> [WORK INSTRUCTIONS]
Reproduce the top of the data verbatim, through and including the line that contains "COL = SC.collection".

> [DATA EXCERPT]
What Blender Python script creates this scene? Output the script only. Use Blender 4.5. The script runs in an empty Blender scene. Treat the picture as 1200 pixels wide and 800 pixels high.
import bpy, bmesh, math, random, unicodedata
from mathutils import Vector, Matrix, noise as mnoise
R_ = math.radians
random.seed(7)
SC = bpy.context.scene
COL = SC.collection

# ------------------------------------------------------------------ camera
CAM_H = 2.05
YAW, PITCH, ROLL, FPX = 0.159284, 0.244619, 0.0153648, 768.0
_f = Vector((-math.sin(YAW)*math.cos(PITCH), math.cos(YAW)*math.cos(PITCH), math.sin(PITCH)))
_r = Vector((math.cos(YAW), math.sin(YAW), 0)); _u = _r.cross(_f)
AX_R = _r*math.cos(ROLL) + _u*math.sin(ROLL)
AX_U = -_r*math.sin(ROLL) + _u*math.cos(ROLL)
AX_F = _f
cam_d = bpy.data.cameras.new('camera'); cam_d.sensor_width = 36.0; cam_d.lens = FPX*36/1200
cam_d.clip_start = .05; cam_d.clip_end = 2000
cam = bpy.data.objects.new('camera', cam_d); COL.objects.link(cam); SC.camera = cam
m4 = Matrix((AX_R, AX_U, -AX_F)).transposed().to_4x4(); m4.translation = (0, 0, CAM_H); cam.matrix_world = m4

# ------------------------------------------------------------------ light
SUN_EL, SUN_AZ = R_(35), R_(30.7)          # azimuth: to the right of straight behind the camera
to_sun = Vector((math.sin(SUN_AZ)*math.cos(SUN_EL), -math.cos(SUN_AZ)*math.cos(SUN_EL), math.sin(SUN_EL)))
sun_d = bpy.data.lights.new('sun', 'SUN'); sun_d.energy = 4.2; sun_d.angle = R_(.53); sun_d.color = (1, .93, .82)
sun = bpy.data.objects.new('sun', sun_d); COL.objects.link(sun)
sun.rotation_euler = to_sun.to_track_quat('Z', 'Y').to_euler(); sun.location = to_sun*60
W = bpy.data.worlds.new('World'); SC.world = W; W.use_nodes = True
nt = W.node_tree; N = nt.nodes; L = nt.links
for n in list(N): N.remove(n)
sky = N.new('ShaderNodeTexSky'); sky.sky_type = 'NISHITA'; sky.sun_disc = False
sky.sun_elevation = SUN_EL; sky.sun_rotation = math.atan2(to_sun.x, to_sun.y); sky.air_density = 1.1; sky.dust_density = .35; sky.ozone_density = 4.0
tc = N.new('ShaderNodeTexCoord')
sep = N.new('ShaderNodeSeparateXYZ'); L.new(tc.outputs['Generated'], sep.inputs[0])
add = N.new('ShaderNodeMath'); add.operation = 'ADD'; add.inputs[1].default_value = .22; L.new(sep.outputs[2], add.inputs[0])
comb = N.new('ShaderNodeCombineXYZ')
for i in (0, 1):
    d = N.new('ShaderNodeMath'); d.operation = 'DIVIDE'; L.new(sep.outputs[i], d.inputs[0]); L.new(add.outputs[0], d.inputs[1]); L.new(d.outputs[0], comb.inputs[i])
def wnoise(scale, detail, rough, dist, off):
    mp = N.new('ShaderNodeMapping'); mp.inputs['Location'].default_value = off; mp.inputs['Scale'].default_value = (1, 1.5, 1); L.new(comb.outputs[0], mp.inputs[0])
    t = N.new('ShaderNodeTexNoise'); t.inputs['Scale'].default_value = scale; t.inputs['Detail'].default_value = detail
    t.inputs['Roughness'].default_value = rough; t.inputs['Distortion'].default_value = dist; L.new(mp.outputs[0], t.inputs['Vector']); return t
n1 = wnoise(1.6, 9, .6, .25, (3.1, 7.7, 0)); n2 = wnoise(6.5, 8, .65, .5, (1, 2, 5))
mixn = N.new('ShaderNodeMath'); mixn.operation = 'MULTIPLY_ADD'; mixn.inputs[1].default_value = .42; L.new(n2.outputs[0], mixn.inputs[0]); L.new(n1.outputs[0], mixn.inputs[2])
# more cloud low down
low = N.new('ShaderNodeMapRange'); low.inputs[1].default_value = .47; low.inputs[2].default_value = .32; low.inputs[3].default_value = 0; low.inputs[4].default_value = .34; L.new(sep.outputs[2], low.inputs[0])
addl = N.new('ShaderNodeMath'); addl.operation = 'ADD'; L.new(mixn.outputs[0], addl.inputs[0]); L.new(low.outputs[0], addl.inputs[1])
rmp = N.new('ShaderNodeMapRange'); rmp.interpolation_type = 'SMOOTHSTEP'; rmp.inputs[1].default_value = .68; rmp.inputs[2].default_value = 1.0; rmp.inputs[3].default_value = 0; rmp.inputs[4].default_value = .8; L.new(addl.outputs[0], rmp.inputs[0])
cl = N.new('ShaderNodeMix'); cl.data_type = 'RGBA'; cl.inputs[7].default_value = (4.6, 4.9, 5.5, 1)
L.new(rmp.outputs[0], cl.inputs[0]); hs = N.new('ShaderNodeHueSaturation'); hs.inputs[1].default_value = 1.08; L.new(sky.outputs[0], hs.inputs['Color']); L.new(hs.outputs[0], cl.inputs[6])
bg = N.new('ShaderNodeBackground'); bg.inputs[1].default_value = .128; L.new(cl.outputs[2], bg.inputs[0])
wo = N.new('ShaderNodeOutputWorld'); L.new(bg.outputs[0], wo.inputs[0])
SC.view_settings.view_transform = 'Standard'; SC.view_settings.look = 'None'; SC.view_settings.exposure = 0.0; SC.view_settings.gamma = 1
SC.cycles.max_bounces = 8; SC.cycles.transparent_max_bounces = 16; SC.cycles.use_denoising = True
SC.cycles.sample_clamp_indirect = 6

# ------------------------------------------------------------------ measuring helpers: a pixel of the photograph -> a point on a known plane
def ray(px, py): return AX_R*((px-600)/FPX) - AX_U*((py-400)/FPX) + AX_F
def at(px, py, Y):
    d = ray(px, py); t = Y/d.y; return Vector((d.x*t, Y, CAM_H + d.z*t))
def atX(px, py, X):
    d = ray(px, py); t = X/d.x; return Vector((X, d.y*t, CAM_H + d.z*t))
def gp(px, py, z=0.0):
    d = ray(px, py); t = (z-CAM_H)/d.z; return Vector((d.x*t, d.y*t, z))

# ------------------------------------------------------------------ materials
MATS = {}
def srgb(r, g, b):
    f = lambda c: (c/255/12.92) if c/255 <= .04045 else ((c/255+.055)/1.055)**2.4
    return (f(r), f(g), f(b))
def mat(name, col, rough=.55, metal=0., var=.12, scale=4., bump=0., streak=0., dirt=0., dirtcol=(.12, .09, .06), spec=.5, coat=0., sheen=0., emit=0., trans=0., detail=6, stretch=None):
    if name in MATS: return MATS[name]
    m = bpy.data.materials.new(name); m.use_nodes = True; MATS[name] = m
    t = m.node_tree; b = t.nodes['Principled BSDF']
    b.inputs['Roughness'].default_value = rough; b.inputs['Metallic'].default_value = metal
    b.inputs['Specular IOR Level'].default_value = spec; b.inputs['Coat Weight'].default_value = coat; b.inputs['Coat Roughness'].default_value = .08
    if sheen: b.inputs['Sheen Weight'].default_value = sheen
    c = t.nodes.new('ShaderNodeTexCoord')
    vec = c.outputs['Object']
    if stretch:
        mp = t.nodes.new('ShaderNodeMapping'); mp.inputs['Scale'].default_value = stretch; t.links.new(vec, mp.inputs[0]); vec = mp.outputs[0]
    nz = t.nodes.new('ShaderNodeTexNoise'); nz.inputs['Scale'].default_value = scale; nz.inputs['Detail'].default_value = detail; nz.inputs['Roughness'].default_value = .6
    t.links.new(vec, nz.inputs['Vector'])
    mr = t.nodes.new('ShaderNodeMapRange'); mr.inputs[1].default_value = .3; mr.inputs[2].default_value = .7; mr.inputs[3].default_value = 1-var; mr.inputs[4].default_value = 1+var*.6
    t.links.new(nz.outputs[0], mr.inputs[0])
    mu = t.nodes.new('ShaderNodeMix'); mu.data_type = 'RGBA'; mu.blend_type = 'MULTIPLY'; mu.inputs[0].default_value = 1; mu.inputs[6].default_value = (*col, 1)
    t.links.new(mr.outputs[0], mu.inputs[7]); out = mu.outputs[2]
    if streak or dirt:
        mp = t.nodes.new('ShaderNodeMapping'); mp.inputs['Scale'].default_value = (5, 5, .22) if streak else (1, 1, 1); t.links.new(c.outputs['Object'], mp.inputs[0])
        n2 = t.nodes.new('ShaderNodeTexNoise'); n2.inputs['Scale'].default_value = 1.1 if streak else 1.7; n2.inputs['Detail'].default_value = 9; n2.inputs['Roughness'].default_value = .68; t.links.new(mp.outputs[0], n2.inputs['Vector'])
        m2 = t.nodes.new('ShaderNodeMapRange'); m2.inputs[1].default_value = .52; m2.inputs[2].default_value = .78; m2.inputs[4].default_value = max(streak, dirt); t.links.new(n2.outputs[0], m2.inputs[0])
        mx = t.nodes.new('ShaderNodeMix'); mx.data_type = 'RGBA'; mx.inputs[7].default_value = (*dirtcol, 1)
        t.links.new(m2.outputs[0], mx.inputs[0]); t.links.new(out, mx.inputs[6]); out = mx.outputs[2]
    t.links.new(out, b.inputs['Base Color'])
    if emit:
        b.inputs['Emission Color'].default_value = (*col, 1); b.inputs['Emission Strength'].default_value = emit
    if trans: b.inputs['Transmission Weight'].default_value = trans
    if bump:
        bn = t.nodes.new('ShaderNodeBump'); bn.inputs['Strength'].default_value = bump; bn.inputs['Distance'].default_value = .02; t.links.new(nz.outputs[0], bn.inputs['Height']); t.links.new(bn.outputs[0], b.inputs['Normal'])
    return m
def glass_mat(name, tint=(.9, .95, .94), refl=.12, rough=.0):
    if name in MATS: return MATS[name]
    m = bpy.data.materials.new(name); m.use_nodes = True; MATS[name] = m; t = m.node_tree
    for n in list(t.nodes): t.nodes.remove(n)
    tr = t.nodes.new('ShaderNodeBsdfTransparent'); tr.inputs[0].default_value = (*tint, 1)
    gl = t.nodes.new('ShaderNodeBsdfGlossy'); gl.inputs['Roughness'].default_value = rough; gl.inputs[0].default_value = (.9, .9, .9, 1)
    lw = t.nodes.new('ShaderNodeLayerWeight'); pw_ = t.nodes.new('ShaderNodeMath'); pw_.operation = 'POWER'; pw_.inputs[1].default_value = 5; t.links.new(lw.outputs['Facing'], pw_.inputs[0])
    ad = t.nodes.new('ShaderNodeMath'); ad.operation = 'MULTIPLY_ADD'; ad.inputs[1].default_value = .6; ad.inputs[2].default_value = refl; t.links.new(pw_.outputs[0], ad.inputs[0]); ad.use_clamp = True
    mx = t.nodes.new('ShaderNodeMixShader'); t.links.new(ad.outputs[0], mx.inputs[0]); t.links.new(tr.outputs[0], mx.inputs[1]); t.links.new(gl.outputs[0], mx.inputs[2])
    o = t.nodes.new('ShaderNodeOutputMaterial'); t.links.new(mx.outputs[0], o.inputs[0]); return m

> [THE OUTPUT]
What Blender Python script creates this scene? Output the script only. Use Blender 4.5. The script runs in an empty Blender scene. Treat the picture as 1200 pixels wide and 800 pixels high.
import bpy, bmesh, math, random, unicodedata
from mathutils import Vector, Matrix, noise as mnoise
R_ = math.radians
random.seed(7)
SC = bpy.context.scene
COL = SC.collection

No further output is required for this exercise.